Source data:
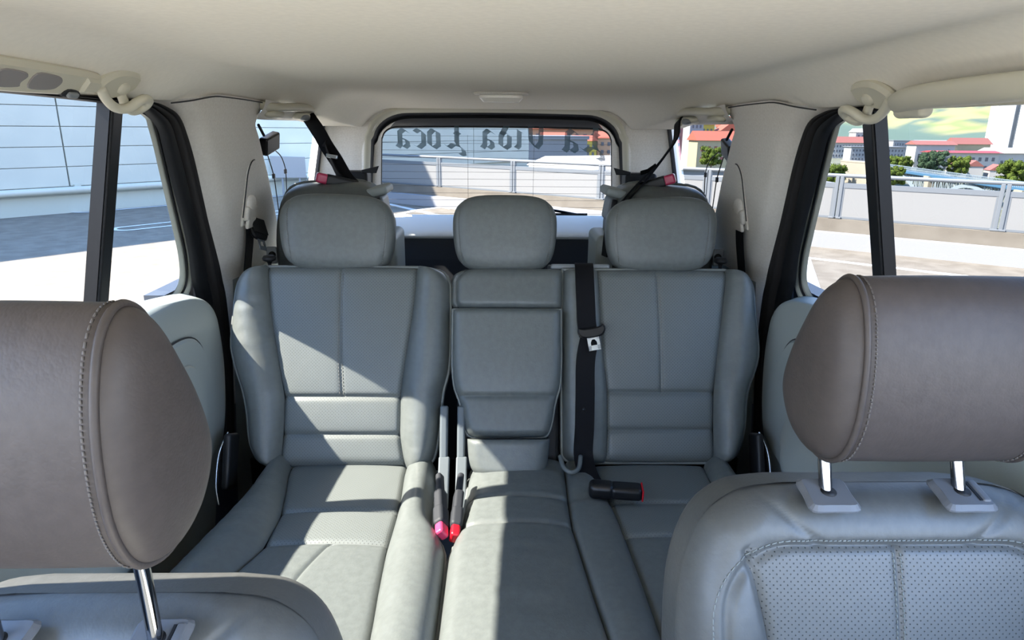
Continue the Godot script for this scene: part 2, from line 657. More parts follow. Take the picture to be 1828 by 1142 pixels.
func car_shell() -> void:
	var mb := Mb.new()
	var zs := PackedFloat32Array()
	for k in 131:
		zs.append(lerpf(0.95, -2.655, k / 130.0))
	var us := PackedFloat32Array()
	for k in 97:
		us.append(lerpf(-1.0, 1.0, k / 96.0))
	var f := func(u: float, z: float) -> Vector3:
		var hw := lerpf(0.672, 0.66, ss(-1.9, -2.1, z)) if z < -1.9 or z > -1.38 else lerpf(0.672, 0.634, ss(-1.38, -1.45, z) * ss(-1.9, -1.86, z))
		var x: float = u * hw
		return V(x, ceil_y(x, z), z)
	var rows := []
	for z in zs:
		var row := PackedVector3Array()
		for u in us:
			row.append(f.call(u, z))
		rows.append(row)
	mb.grid(rows, [], false, false, true)
	var ceiling := thing("ceiling", V(0, 1.6, -1), "pale beige cloth headliner over the whole cabin", "", "", "structure")
	obj("headliner", mb, M["headliner"], ceiling)
	# the rolled rear edge of the lining
	mb = Mb.new()
	var pts := []
	for k in 41:
		var x := lerpf(-0.66, 0.66, k / 40.0)
		pts.append(V(x, ceil_y(x, -2.655) + 0.008, -2.655))
	mb.tube(PackedVector3Array(pts), 0.009, 8)
	obj("headliner_edge", mb, M["headliner"], ceiling)
	mb = Mb.new()
	mb.rbox(V(1.42, 0.03, 3.7), 0.012, T3(V(0, 1.665, -0.87)))
	for s in [-1.0, 1.0]:
		mb.box(V(0.03, 0.09, 3.7), T3(V(s * 0.71, 1.622, -0.87)))
	obj("roof_skin", mb, M["body"], ceiling)
	# dome lamp's recess is a thing of its own (see fittings)
	var floor_ := thing("floor", V(0, 0.38, -1), "dark carpet on the cabin floor", "", "", "structure")
	mb = Mb.new()
	mb.box(V(1.66, 0.06, 3.8), T3(V(0, 0.35, -0.85)))
	mb.box(V(1.30, 0.30, 1.0), T3(V(0, 0.50, -2.12)))
	obj("carpet", mb, M["carpet"], floor_)
	mb = Mb.new()
	mb.box(V(1.3, 0.18, 1.1), T3(V(0, 0.46, -1.15)))
	obj("seat_base_box", mb, M["dark_plastic"], floor_)
	for s in [-1.0, 1.0]:
		side(s)
	# the front end, behind the camera: bulkhead, dashboard, screen pillars and glass, plus an added pale hood and console
	var front := thing("wall_front", V(0, 0.4, 0.9), "unseen bulkhead, dashboard and windscreen pillars, added pale hood and console at the cabin's front", "", "", "structure")
	mb = Mb.new()
	mb.box(V(1.56, 0.9, 0.05), T3(V(0, 0.75, 1.35)))
	mb.rbox(V(1.44, 0.30, 0.42), 0.06, T3(V(0, 0.95, 1.05)))
	obj("dashboard", mb, M["bounce_dash"], front)  # out of view; its pale colour reflects sun onto the ceiling
	mb = Mb.new()
	mb.rbox(V(1.60, 0.10, 1.25), 0.05, T3(V(0, 1.02, 2.06), V(1, 0, 0), V(0, 1, 0.06)), 4, 3)
	mb.box(V(1.66, 0.55, 1.2), T3(V(0, 0.70, 2.04)))
	obj("added_bonnet", mb, M["added_bonnet"], front)  # pale hood added out of view to bounce sun onto the headliner
	mb = Mb.new()
	mb.rbox(V(0.20, 0.36, 0.50), 0.04, T3(V(0, 0.62, -0.18)), 4, 2)
	mb.rbox(V(0.24, 0.16, 0.70), 0.04, T3(V(0, 0.62, 0.45)), 4, 2)
	obj("added_console", mb, M["bounce_dash"], front)  # added out of view as a sunlit reflector below the ceiling
	mb = Mb.new()
	for s in [-1.0, 1.0]:
		mb.tube(PackedVector3Array([V(s * 0.74, 1.05, 1.45), V(s * 0.66, 1.60, 0.92)]), 0.045, 8)
	obj("screen_pillar", mb, M["trim"], front)
	mb = Mb.new()
	mb.quad(V(-0.72, 1.08, 1.43), V(0.72, 1.08, 1.43), V(0.64, 1.58, 0.95), V(-0.64, 1.58, 0.95))
	var w := tag(obj("window_4", mb, M["front_glass"]), "windscreen", "", "", "structure")

func side(s: float) -> void:
	var which := "left" if s < 0 else "right"
	var wall := thing("wall_" + which, V(s * 0.72, 0.4, -1.6), "pale grey pillar and side trim on the %s of the cabin" % which, "", "", "structure")
	# pillar trim between rear door and quarter window
	var fz := cv([0.70, -1.85, 0.966, -1.802, 1.067, -1.779, 1.12, -1.75, 1.189, -1.70, 1.276, -1.629, 1.341, -1.582, 1.394, -1.546, 1.45, -1.50, 1.499, -1.455, 1.525, -1.405, 1.56, -1.33])
	var rz := cv([0.70, -2.26, 1.1, -2.25, 1.2, -2.20, 1.298, -2.11, 1.361, -2.049, 1.421, -1.981, 1.468, -1.931, 1.50, -1.893, 1.515, -1.905, 1.56, -1.97])
	var ty := cv([-1.97, 1.553, -1.736, 1.558, -1.568, 1.559, -1.433, 1.545, -1.34, 1.537])
	var f := func(u: float, v: float) -> Vector3:
		var y0 := lerpf(0.70, 1.559, v)
		var z := lerpf(ip(fz, y0), ip(rz, y0), u)
		var y := y0
		if y0 > 1.44:
			y = 1.44 + (y0 - 1.44) * (ip(ty, clampf(z, -1.97, -1.34)) + 0.004 - 1.44) / 0.119
		var x := sd(y) - 0.012 * sin(PI * clampf(u, 0, 1))
		x += 0.045 * pow(1.0 - ss(0.0, 0.22, u), 2.0) + 0.05 * pow(ss(0.86, 1.0, u), 2.5)
		return V(s * x, y, z)
	var mb := Mb.new()
	surf(f, ends(48), ends(70, false, true), mb, s > 0)
	obj("pillar_trim", mb, M["trim"], wall)
	mb = Mb.new()
	var line := []
	for k in 25:
		var z := lerpf(-1.35, -1.955, k / 24.0)
		var y := ip(ty, z)
		line.append(V(s * (sd(y) - 0.012), y, z))
	mb.tube(PackedVector3Array(line), 0.0015, 6)
	obj("trim_gap", mb, M["seam"], wall)
	# lower edge of the light trim: a blue-grey lower panel meets it at seat height
	mb = Mb.new()
	var f2 := func(u: float, v: float) -> Vector3:
		var y := lerpf(0.40, 1.095, v)
		return V(s * (sd(y) - 0.004 - 0.012 * sin(PI * u)), y, lerpf(-1.80, -2.30, u))
	surf(f2, ends(12), ends(12), mb, s > 0)
	obj("lower_panel", mb, M["door_trim"], wall)
	# load-space side below the quarter window
	mb = Mb.new()
	var f3 := func(u: float, v: float) -> Vector3:
		var y := lerpf(0.40, 1.20, v)
		return V(s * (0.66 + 0.05 * ss(1.16, 1.20, y) - 0.03 * sin(PI * v)), y, lerpf(-2.18, -2.64, u))
	surf(f3, ends(12), ends(24), mb, s > 0)
	obj("load_side_panel", mb, M["door_trim"], wall)
	# rear corner pillar, wrapping from quarter window to tailgate
	var plan := [V(sd(1.4) + 0.05, 0, -2.67), V(sd(1.4) + 0.008, 0, -2.606), V(0.640, 0, -2.608), V(0.608, 0, -2.622), V(0.572, 0, -2.632), V(0.545, 0, -2.637), V(0.515, 0, -2.645)]
	var pl := smooth3(plan, 5)
	var f4 := func(u: float, v: float) -> Vector3:
		var y := lerpf(0.62, 1.515, v)
		var k := u * (pl.size() - 1)
		var p := pl[int(k)].lerp(pl[mini(int(k) + 1, pl.size() - 1)], k - int(k))
		var lean := (y - 1.4) * 0.20833 * ss(0.56, 0.66, p.x)
		var back := 0.14 * ss(1.30, 1.12, y) * ss(0.62, 0.70, p.x)   # the window's lower corner sweeps back
		var tuck := 0.07 * ss(1.40, 1.53, y) * ss(0.60, 0.515, p.x)
		return V(s * (p.x - lean - tuck), y, p.z - back * 0.3)
	mb = Mb.new()
	var uu := PackedFloat32Array()
	for k in 31:
		uu.append(k / 30.0)
	surf(f4, uu, ends(40, false, false), mb, s > 0)
	obj("corner_pillar_trim", mb, M["trim"], wall)
	# black upright on the quarter window's rear edge
	mb = Mb.new()
	mb.rbox(V(0.014, 0.215, 0.018), 0.004, T3(V(s * 0.660, 1.405, -2.592), V(1, 0.2 * s, 0), V(-0.2 * s, 1, 0)))
	obj("window_edge_strip", mb, M["dark_plastic"], wall)
	# outer skin: sills, door posts and window posts, so that light enters by the glass only
	mb = Mb.new()
	mb.box(V(0.05, 0.80, 1.2), T3(V(s * 0.83, 0.70, -2.2)))
	mb.box(V(0.05, 0.78, 3.0), T3(V(s * 0.84, 0.68, -0.15)))
	mb.box(V(0.06, 0.62, 0.12), T3(V(s * 0.72, 1.34, -0.56), V(1, s * 0.2, 0), V(-s * 0.2, 1, 0)))
	mb.box(V(0.10, 0.06, 3.5), T3(V(s * 0.68, 1.608, -0.8)))
	for q in [[0.40, 1.10, -1.84, -2.24, -1.79, -2.24], [1.10, 1.32, -1.79, -2.24, -1.645, -2.16], [1.32, 1.62, -1.645, -2.16, -1.40, -1.93]]:
		var q0 := V(s * (sd(q[0]) + 0.062), q[0], q[2])
		var q1 := V(s * (sd(q[0]) + 0.062), q[0], q[3])
		var q2 := V(s * (sd(q[1]) + 0.062), q[1], q[5])
		var q3 := V(s * (sd(q[1]) + 0.062), q[1], q[4])
		mb.quad(q0, q1, q2, q3)
		var out := V(s * 0.02, 0, 0)
		mb.quad(q0 + out, q3 + out, q2 + out, q1 + out)
	obj("body_skin", mb, M["body"], wall)
	# quarter window
	mb = Mb.new()
	var f5 := func(u: float, v: float) -> Vector3:
		var y := lerpf(1.12, 1.54, v)
		return V(s * (sd(y) + 0.055), y, lerpf(-1.80, -2.66, u))
	surf(f5, ends(4), ends(4), mb, s > 0)
	tag(obj("window_%d" % (1 if s < 0 else 2), mb, M["quarter_glass" if s < 0 else "right_quarter_glass"]), "%s rear quarter window" % which, "", "", "structure")
	# rounded trim above the quarter window
	mb = Mb.new()
	var f6 := func(u: float, v: float) -> Vector3:
		var z := lerpf(-1.84, -2.62, u)
		var lowest := 1.513 + 0.010 * ss(-1.95, -1.86, z) - 0.010 * ss(-2.35, -2.5, z)
		if v < 0.6:
			var a := v / 0.6
			return V(s * lerpf(0.598, 0.640, a * a * 0.6 + a * 0.4), lerpf(ip(C_EDGE, z) + 0.006, lowest, 1.0 - (1.0 - a) * (1.0 - a)), z)
		var b := (v - 0.6) / 0.4
		return V(s * (0.640 + 0.06 * b), lowest + 0.012 * b * b, z)
	surf(f6, ends(30), ends(20, false, false), mb, s < 0)
	obj("window_header", mb, M["trim"], wall)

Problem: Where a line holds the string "from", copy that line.

Correct output:
Continue the Godot script for this scene: part 2, from line 657. More parts follow. Take the picture to be 1828 by 1142 pixels.
	# rear corner pillar, wrapping from quarter window to tailgate